Ça s’appelle Le Nouveau, il y a Max Boublil au casting, et c’est réalisé par un des acteurs de Les Aristos. Même si des retours surprennent positifs avaient laissé plané un doute sur la qualité du film de Rudi Rosenberg, sa promotion désastreuse lui avait définitivement donné l’étiquette de film pour gosses populaire sans saveur, probablement idiot et à ignorer. Le cinéma est fait d’injustices et on ne peut pas vraiment en vouloir aux cinéphiles avertis d’avoir regardé de haut ce qui restera comme l’une des plus incroyables surprises de l’année 2015 : mieux vaut tard que jamais, et il est temps de réparer ce tort.

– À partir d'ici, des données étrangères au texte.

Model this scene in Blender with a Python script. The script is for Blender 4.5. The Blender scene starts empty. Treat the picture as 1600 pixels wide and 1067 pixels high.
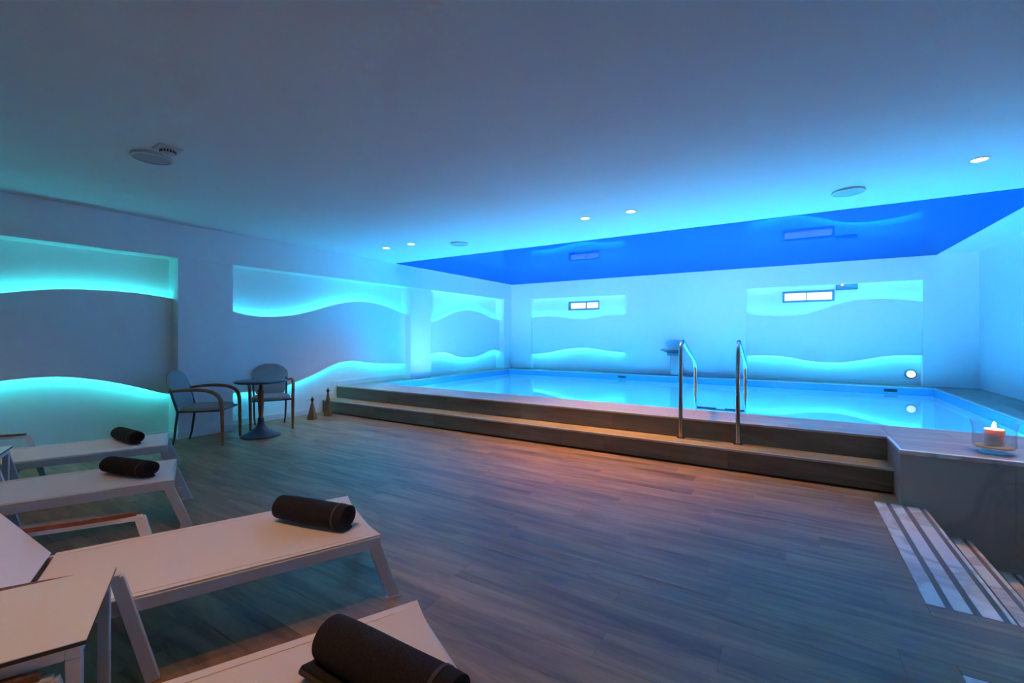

On est chez Klapisch, mais en moins fantasmé ; on est aussi chez Kechiche, sans le propos social. Il y aussi beaucoup de Freaks and Geeks dans Le Nouveau, mais la série d’Apatow était tellement ancrée dans l’imaginaire américain qu’on pouvait difficilement y appliquer les références au milieu scolaire français. Ce qu’on pourrait trouver de plus proche au premier long-métrage de Rosenberg, ce serait peut-être Les Beaux Gosses – mais Sattouf avait cette saveur teen movie et ce côté très bande-dessinée qui n’est absolument pas présent dans Le Nouveau. Ici, les désillusions sont brutales. Les cris de douleurs sont étouffés. Le souci du détail mis à l’œuvre est absolument bluffant – cela va du vocabulaire utilisé, renversant d’authenticité, jusqu’au réalisme cru des situations, qui nous remémorent bien des épisodes passés.
Difficile de parler de « film ultime sur les années collège », la concurrence est en effet peu nombreuse, mais Le Nouveau en a tous les airs. Rien n’est épargné : des amourettes gênantes aux fiers moqueurs, de l’humour scabreux aux trahisons sentimentales banalisées. Le collège, c’est le far west, et Rosenberg en livre une peinture fascinante, stupéfiante de précision, juste et maline, qui ne fait l’éloge de personne et prend plutôt le temps d’humaniser tout le monde, parfois par de subtils coups de pinceaux.
Le récit tend probablement vers l’autobiographie, mais il n’en parvient pas moins à être universel et intemporel. Si le registre lexical ne vendait pas la mèche du début des années 2010, cette histoire aurait très bien pu se dérouler il y a trois décennies. La jungle reste la même, les lions et les gazelles ne changent pas.
Les souvenirs remontent, le malaise revient – Le Nouveau c’est l’arrière-plan de ces photos de classe qui ne parlent vraiment qu’à ceux qui sont dessus. Ce n’est ni social, ni nostalgique : Rosenberg traite des vapeurs troublées de la préadolescence, illustrant avec finesse la crise identitaire qui naît à la fin de l’école primaire. La fin de l’innocence, le début des emmerdes – la hiérarchie se construit et les connards la domineront pour toujours. Il n’y a rien de plus, et c’est tant mieux : le film n’en est que plus direct et franc, inondant de cette fraîcheur du passé ceux qui se remémorent avec honte leurs treize ans. Difficile de dire si les principaux concernés y verront une fausse comédie ou un drame intime, mais on ne peut que le recommander aux plus âgés : l’expérience a beau être troublante, elle est dévastatrice. Superbe.